You didn't read the article, did you? SIP isn't the only alteration. And we don't know all of the changes required due to the waivers.

> if you want your installation of macOS 15.0 to pass the UNIX® 03 certification test suites, you need to disable System Integrity Protection, enable the root account, enable core file generation, disable timeout coalescing, mount any APFS partitions with the strictatime option, format your APFS partitions case-sensitive (by default, APFS is case-insensitive, so you’ll need to reinstall), disable Spotlight, copy the binaries uucp, uuname, uustat, and uux from /usr/bin to /usr/local/bin and the binaries uucico and uuxqt from /usr/sbin to /usr/local/bin, set the setuid bit on all of these binaries, add /usr/local/bin to your PATH before /usr/bin and /usr/sbin, enable the uucp service, and handle the mystery issues listed in the four Temporary Waivers.

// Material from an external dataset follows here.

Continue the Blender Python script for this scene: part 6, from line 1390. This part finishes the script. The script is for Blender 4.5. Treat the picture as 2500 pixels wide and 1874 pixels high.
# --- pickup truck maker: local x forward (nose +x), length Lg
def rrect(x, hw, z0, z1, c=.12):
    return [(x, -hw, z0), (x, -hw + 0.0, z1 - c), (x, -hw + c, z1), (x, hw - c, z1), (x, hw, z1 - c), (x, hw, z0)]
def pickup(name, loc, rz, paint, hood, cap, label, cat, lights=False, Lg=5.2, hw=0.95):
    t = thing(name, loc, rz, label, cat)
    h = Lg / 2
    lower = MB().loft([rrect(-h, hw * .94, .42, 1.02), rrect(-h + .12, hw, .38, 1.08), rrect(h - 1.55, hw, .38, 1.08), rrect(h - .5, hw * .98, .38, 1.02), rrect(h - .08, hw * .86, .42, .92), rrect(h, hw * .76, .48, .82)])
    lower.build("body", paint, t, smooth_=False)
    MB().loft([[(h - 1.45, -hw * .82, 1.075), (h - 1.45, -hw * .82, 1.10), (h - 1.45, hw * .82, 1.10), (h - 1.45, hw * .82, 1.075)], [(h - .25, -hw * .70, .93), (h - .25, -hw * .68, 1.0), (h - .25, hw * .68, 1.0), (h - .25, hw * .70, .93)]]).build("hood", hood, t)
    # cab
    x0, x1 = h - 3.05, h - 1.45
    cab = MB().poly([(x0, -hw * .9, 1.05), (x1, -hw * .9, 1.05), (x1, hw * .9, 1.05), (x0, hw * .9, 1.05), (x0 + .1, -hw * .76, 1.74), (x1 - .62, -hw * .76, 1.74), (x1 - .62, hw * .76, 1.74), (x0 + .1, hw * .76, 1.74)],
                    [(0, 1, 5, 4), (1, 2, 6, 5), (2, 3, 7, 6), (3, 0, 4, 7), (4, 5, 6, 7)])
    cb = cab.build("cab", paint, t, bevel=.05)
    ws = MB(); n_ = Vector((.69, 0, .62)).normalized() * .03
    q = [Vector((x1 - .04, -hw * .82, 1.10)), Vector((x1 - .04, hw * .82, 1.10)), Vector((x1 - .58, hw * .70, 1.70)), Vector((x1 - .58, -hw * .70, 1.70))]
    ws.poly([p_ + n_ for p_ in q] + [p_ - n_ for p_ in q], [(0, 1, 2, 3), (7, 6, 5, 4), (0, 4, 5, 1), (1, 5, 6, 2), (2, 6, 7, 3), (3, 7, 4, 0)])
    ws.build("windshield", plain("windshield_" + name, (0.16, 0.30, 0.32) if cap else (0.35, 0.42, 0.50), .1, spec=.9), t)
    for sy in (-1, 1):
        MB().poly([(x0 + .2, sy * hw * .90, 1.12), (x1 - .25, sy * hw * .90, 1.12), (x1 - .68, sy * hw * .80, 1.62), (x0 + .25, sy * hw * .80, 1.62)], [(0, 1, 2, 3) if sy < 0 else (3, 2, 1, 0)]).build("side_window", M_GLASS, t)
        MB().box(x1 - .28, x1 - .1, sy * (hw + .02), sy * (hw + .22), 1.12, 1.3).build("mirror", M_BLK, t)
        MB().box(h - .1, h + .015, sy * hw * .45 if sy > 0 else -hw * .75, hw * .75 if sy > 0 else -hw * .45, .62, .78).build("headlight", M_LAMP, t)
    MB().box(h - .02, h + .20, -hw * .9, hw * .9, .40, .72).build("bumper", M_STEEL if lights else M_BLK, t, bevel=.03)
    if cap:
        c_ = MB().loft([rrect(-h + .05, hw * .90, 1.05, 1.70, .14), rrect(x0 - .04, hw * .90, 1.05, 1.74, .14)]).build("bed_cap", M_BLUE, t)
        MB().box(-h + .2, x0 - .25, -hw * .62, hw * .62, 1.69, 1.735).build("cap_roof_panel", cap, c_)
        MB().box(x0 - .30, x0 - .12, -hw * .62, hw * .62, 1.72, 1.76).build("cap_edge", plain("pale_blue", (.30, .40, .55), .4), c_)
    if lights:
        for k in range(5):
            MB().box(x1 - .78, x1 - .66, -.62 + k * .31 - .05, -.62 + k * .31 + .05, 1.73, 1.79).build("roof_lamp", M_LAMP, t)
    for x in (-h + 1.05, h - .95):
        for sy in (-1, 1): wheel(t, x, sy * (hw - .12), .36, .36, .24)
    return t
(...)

Don't be rude. I did read TFA, hence my comments. You didn't understand my comment, did you?

Whether it disabling SIP, enabling root (see the bit about Linux and Posix in my previous comment), enabling case sensitivity in APFS (done for backwards compatibility), or any of the other stuff, the OS shipped remains the same as the tested one, and pay attention because this is the bit you seem to be incapable of grasping, with the extra bits turned on! Some are dumb, some for backwards compatibility and some are genuinely useful.

A Kia Ceed is still the same Kia Seed if the showroom add their stickers, changed the tyres and put some registration plates on it.

The certification test suites are clearly a superset of what most "Unix" applications require.

I haven't used UUCP since the 90's, have you? I ran a UUCP node for about 5 years. Fun times, but not exactly useful today.